## Short task
Find the number of lines below in which the word "script" appears, and write that number only.

## Provided data
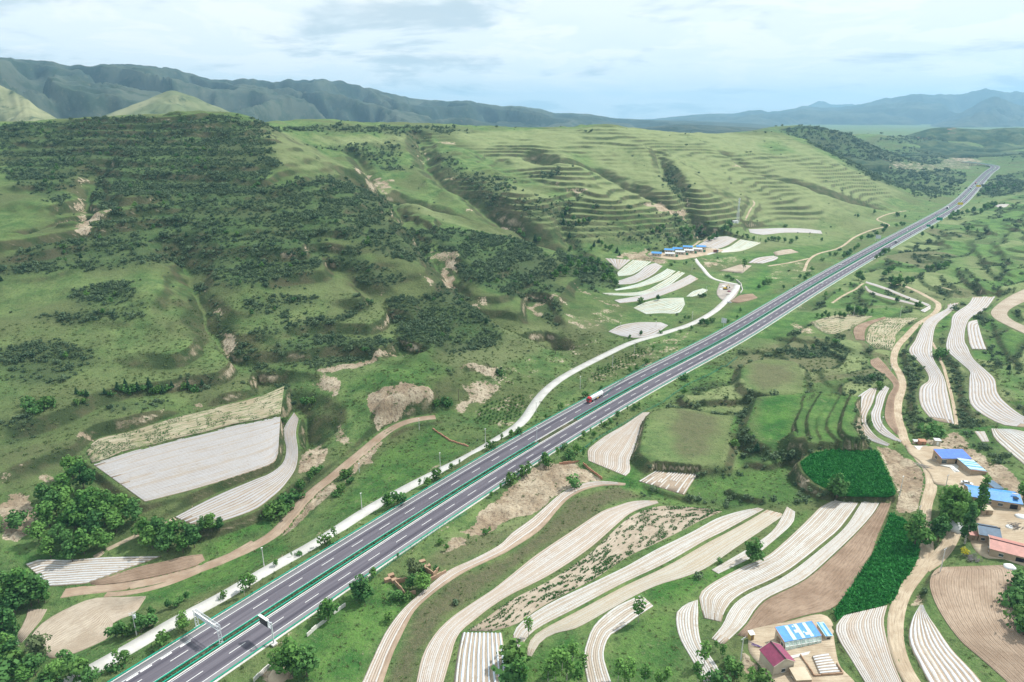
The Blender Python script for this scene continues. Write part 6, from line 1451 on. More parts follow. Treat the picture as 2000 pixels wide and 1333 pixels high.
grove(['dark', 'broad', 'young'], [(1415, 452, 13), (1420, 454, 12), (1427, 457, 12), (1410, 452, 11), (1440, 460, 10), (1452, 464, 10), (1460, 467, 9), (1472, 470, 9), (1485, 473, 8), (1495, 475, 9), (1424, 442, 12), (1418, 441, 10), (1428, 443, 9)], 'tree in the row near the lattice mast', 'trees near the lattice mast', 1.2)
grove(['dark', 'pine', 'broad'], [(1110, 442, 11), (1125, 440, 11), (1140, 436, 12), (1150, 436, 11), (1112, 465, 13), (1015, 460, 14), (1022, 466, 14), (1045, 472, 14), (1053, 474, 14), (1115, 492, 13), (1160, 482, 12), (1175, 480, 12), (1190, 490, 11), (1205, 494, 13), (1155, 490, 10), (1098, 428, 12), (1104, 420, 12), (1108, 412, 11), (1120, 432, 13), (1100, 440, 14), (1195, 486, 10), (1182, 488, 12), (1170, 474, 10), (1130, 438, 10), (1158, 410, 9), (1210, 500, 9)], 'small tree in the gully below the stepped hill', 'trees in the gully below the stepped hill', 1.2)
grove(['broad', 'dark'], [(1085, 545, 20), (1095, 535, 20), (1105, 540, 22), (1115, 525, 20), (1130, 525, 18), (1142, 520, 18), (1155, 515, 16), (1168, 520, 18), (1178, 530, 18), (1188, 540, 20), (1195, 552, 20), (1203, 560, 18), (1180, 550, 16), (1160, 535, 18), (1145, 535, 16), (1125, 540, 16), (1195, 535, 14), (1110, 512, 14), (1135, 508, 13)], 'tree of the wood on the end of the dark spur', 'wood on the end of the dark spur', 1.25)
grove(['bush', 'dark'], [(1253, 594, 15), (1285, 588, 13), (1375, 580, 9), (1338, 624, 9), (1345, 622, 7), (1380, 637, 14), (1375, 632, 12), (1368, 636, 12), (1390, 630, 12), (1350, 645, 10), (1290, 652, 9), (1252, 655, 10), (1310, 520, 8), (1340, 517, 8), (1420, 543, 8), (1490, 560, 14), (1500, 555, 14), (1482, 565, 12), (1430, 548, 8), (1230, 662, 8), (1328, 650, 8), (1445, 610, 10), (1420, 630, 8), (1440, 622, 8)], 'bush along the concrete lane below the village', 'bushes along the concrete lane', 1.2)
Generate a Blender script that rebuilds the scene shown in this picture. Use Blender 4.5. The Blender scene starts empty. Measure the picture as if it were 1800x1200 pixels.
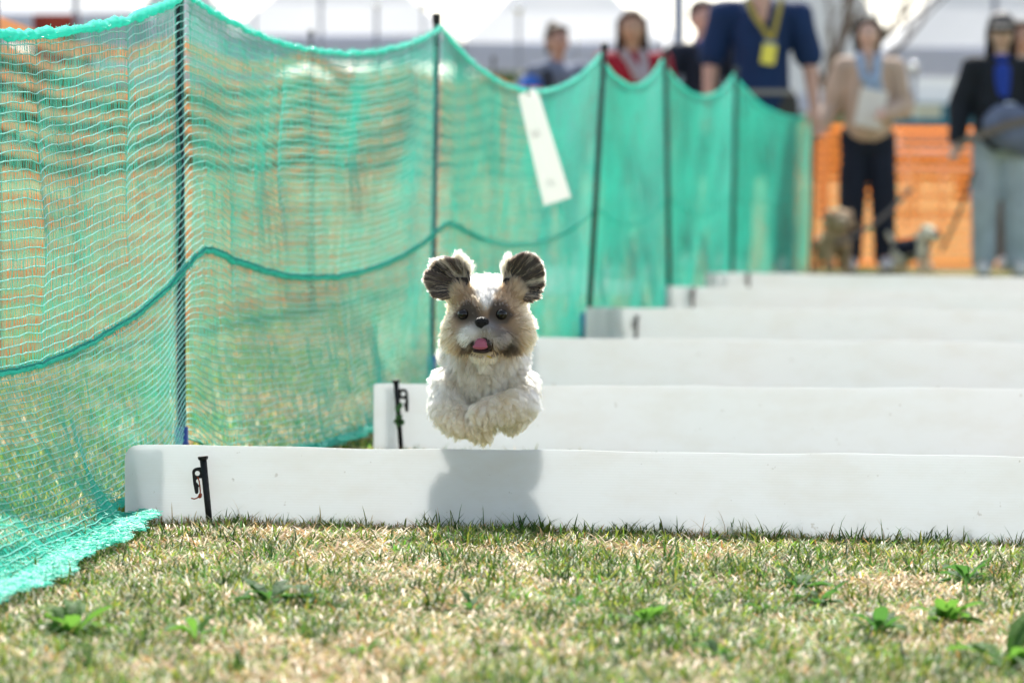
import bpy, bmesh, math, random
import numpy as np
from mathutils import Vector, Matrix, Euler, kdtree

random.seed(7)
rng = np.random.default_rng(11)
C = bpy.context.scene
R = math.radians
PI = math.pi

# ------------------------------------------------------------------ camera
F = 10000.0            # focal length in pixels of the 1800 px wide photograph (200 mm lens)
CAMZ = 0.706
TH = math.atan(333.0 / F)
cam_d = bpy.data.cameras.new('camera')
cam = bpy.data.objects.new('camera', cam_d)
C.collection.objects.link(cam)
cam.location = (0, 0, CAMZ)
cam.rotation_euler = (R(90) - TH, 0, 0)
cam_d.lens = 200.0
cam_d.sensor_width = 36.0
cam_d.clip_start = 0.1
cam_d.clip_end = 3000
cam_d.dof.use_dof = True
cam_d.dof.focus_distance = 10.55
cam_d.dof.aperture_fstop = 6.6
C.camera = cam

# ------------------------------------------------------------------ light
SUN_EL, SUN_AZ = 46.5, -2.0      # azimuth measured from straight ahead (+Y), positive to the right
w = bpy.data.worlds.new('World')
C.world = w
w.use_nodes = True
nt = w.node_tree
bg = nt.nodes['Background']
sky = nt.nodes.new('ShaderNodeTexSky')
sky.sky_type = 'NISHITA'
sky.sun_disc = False
sky.sun_elevation = R(SUN_EL)
sky.sun_rotation = R(SUN_AZ)
sky.altitude = 0
sky.air_density = 1.0
sky.dust_density = 0.6
sky.ozone_density = 1.0
hs = nt.nodes.new('ShaderNodeHueSaturation')      # thin high cloud: a paler blue all over
hs.inputs['Saturation'].default_value = 0.5
nt.links.new(sky.outputs[0], hs.inputs['Color'])
nt.links.new(hs.outputs[0], bg.inputs[0])
bg.inputs[1].default_value = 0.12
sd = bpy.data.lights.new('sun', 'SUN')
sd.energy = 5.0
sd.angle = R(0.6)
sd.color = (1.0, 0.95, 0.86)
sun = bpy.data.objects.new('sun', sd)
C.collection.objects.link(sun)
sdir = Vector((math.sin(R(SUN_AZ)) * math.cos(R(SUN_EL)), math.cos(R(SUN_AZ)) * math.cos(R(SUN_EL)), math.sin(R(SUN_EL))))
sun.rotation_euler = sdir.to_track_quat('Z', 'Y').to_euler()
sun.location = sdir * 50
C.view_settings.view_transform = 'Standard'
C.view_settings.look = 'None'
C.view_settings.gamma = 1
C.view_settings.use_curve_mapping = False
C.view_settings.exposure = 1.1
C.cycles.max_bounces = 14
C.cycles.diffuse_bounces = 6
C.cycles.glossy_bounces = 6
C.cycles.transmission_bounces = 12
C.cycles.transparent_max_bounces = 24
C.cycles.use_adaptive_sampling = False
C.cycles.caustics_reflective = False
C.cycles.caustics_refractive = False
try:
    C.cycles.use_denoising = True
except Exception:
    pass
try:
    C.cycles_curves.shape = 'RIBBONS'
except Exception:
    pass


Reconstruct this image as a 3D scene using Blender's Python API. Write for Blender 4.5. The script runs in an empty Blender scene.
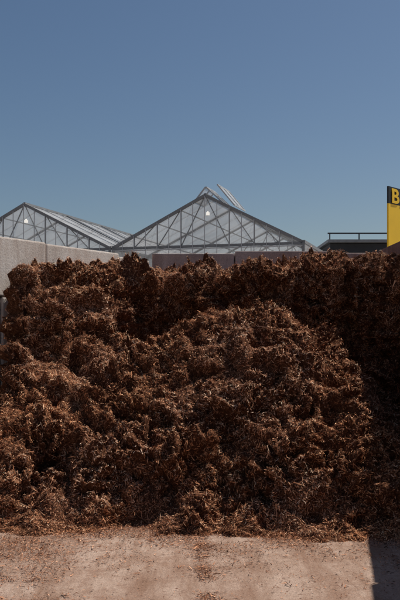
import bpy, bmesh, math, random
import numpy as np
from mathutils import Vector, Matrix
random.seed(3); rng = np.random.default_rng(7)
scene = bpy.context.scene
COL = scene.collection

# ------------------------------------------------------------------ noise
_perm = rng.permutation(256)
_g = rng.normal(size=(256,3)); _g /= np.linalg.norm(_g,axis=1)[:,None]
def pn(P, s=1.0, off=0.0):
    P = np.asarray(P)/s + off
    i = np.floor(P).astype(np.int64); f = P - i
    u = f*f*f*(f*(f*6-15)+10)
    out = 0
    for dx in (0,1):
        wx = u[...,0] if dx else 1-u[...,0]
        for dy in (0,1):
            wy = u[...,1] if dy else 1-u[...,1]
            for dz in (0,1):
                wz = u[...,2] if dz else 1-u[...,2]
                h = _perm[(_perm[(_perm[(i[...,0]+dx)&255]+i[...,1]+dy)&255]+i[...,2]+dz)&255]
                g = _g[h]
                d = g[...,0]*(f[...,0]-dx)+g[...,1]*(f[...,1]-dy)+g[...,2]*(f[...,2]-dz)
                out = out + wx*wy*wz*d
    return out*1.5
def sst(a,b,x):
    t = np.clip((x-a)/(b-a),0,1); return t*t*(3-2*t)

# ------------------------------------------------------------------ materials
def new_mat(name):
    m = bpy.data.materials.new(name); m.use_nodes=True
    nt = m.node_tree; b = nt.nodes["Principled BSDF"]
    return m, nt, b
def ramp(nt, fac, stops):
    r = nt.nodes.new("ShaderNodeValToRGB")
    e = r.color_ramp.elements
    while len(e)<len(stops): e.new(0.5)
    for k,(p,c) in enumerate(stops):
        e[k].position=p; e[k].color=(*c,1)
    nt.links.new(fac, r.inputs[0]); return r.outputs[0]
def noise(nt, scale, detail=6, rough=.6, vec=None, mapscale=None):
    n = nt.nodes.new("ShaderNodeTexNoise"); n.inputs["Scale"].default_value=scale
    n.inputs["Detail"].default_value=detail; n.inputs["Roughness"].default_value=rough
    tc = nt.nodes.new("ShaderNodeTexCoord"); src = tc.outputs["Object"]
    if mapscale:
        mp = nt.nodes.new("ShaderNodeMapping"); mp.inputs["Scale"].default_value=mapscale
        nt.links.new(src, mp.inputs[0]); src = mp.outputs[0]
    nt.links.new(src, n.inputs["Vector"]); return n.outputs["Fac"]
def mix(nt, fac, a, b, mode='MIX'):
    m = nt.nodes.new("ShaderNodeMix"); m.data_type='RGBA'; m.blend_type=mode
    for k,v in ((0,fac),(6,a),(7,b)):
        if isinstance(v,(int,float)): m.inputs[k].default_value=v
        elif isinstance(v,tuple): m.inputs[k].default_value=(*v,1)
        else: nt.links.new(v, m.inputs[k])
    return m.outputs[2]
def bump(nt, b, h, strength, dist):
    bp = nt.nodes.new("ShaderNodeBump"); bp.inputs["Strength"].default_value=strength
    bp.inputs["Distance"].default_value=dist
    nt.links.new(h, bp.inputs["Height"]); nt.links.new(bp.outputs[0], b.inputs["Normal"])

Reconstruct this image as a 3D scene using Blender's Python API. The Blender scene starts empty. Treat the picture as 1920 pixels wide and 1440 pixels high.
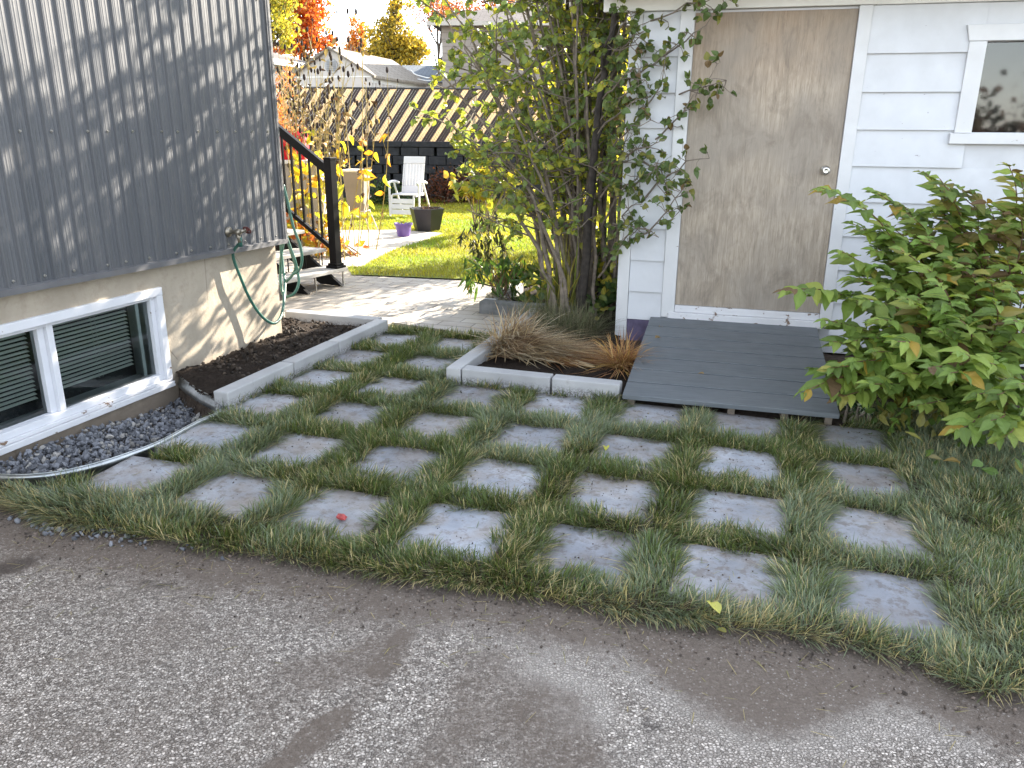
import bpy, math, random
import numpy as np
from mathutils import Vector, Matrix
random.seed(7); rng = np.random.default_rng(7)
S = bpy.context.scene
rad = math.radians

# ------------------------------------------------------------------ camera
CAM_F, CAM_PITCH, CAM_ROLL, CAM_H = 1479.78, 0.3106, 0.0084, 1.5858
cd = bpy.data.cameras.new('camera'); cam = bpy.data.objects.new('camera', cd); S.collection.objects.link(cam)
cd.sensor_width = 36; cd.lens = CAM_F/1920*36; cd.clip_start = 0.05; cd.clip_end = 600
_p, _r = CAM_PITCH, CAM_ROLL
_R = np.array([[1,0,0],[0,-math.sin(_p),-math.cos(_p)],[0,math.cos(_p),-math.sin(_p)]])
_R = np.array([[math.cos(_r),-math.sin(_r),0],[math.sin(_r),math.cos(_r),0],[0,0,1]]) @ _R   # world -> (right, down, forward)
_B = _R.T @ np.diag([1,-1,-1])
cam.matrix_world = Matrix(((*_B[0],0),(*_B[1],0),(*_B[2],CAM_H),(0,0,0,1)))
S.camera = cam
# ------------------------------------------------------------------ light
SUN_AZ, SUN_EL = 40.0, 28.0
w = bpy.data.worlds.new('World'); S.world = w; w.use_nodes = True
nt = w.node_tree; bg = nt.nodes['Background']; sky = nt.nodes.new('ShaderNodeTexSky')
sky.sky_type = 'NISHITA'; sky.sun_disc = False; sky.sun_elevation = rad(SUN_EL); sky.sun_rotation = rad(SUN_AZ)
sky.air_density = 1.0; sky.dust_density = .3; sky.ozone_density = 1.5
hs = nt.nodes.new('ShaderNodeHueSaturation'); hs.inputs['Saturation'].default_value = .40; nt.links.new(sky.outputs[0], hs.inputs['Color'])
nt.links.new(hs.outputs[0], bg.inputs[0]); bg.inputs[1].default_value = 0.15
sl_ = bpy.data.lights.new('sun', 'SUN'); sl_.energy = 5.0; sl_.angle = rad(0.55); sl_.color = (1.0, 0.90, 0.76)
so = bpy.data.objects.new('sun', sl_); S.collection.objects.link(so)
_sd = Vector((math.sin(rad(SUN_AZ))*math.cos(rad(SUN_EL)), math.cos(rad(SUN_AZ))*math.cos(rad(SUN_EL)), math.sin(rad(SUN_EL))))
so.rotation_euler = _sd.to_track_quat('Z', 'Y').to_euler(); so.location = _sd*30
vs = S.view_settings; vs.view_transform = 'Standard'; vs.look = 'None'; vs.gamma = 1; vs.use_curve_mapping = False
vs.exposure = 2.32
S.render.engine = 'CYCLES'
S.cycles.max_bounces = 8; S.cycles.transparent_max_bounces = 12; S.cycles.use_denoising = True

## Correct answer
3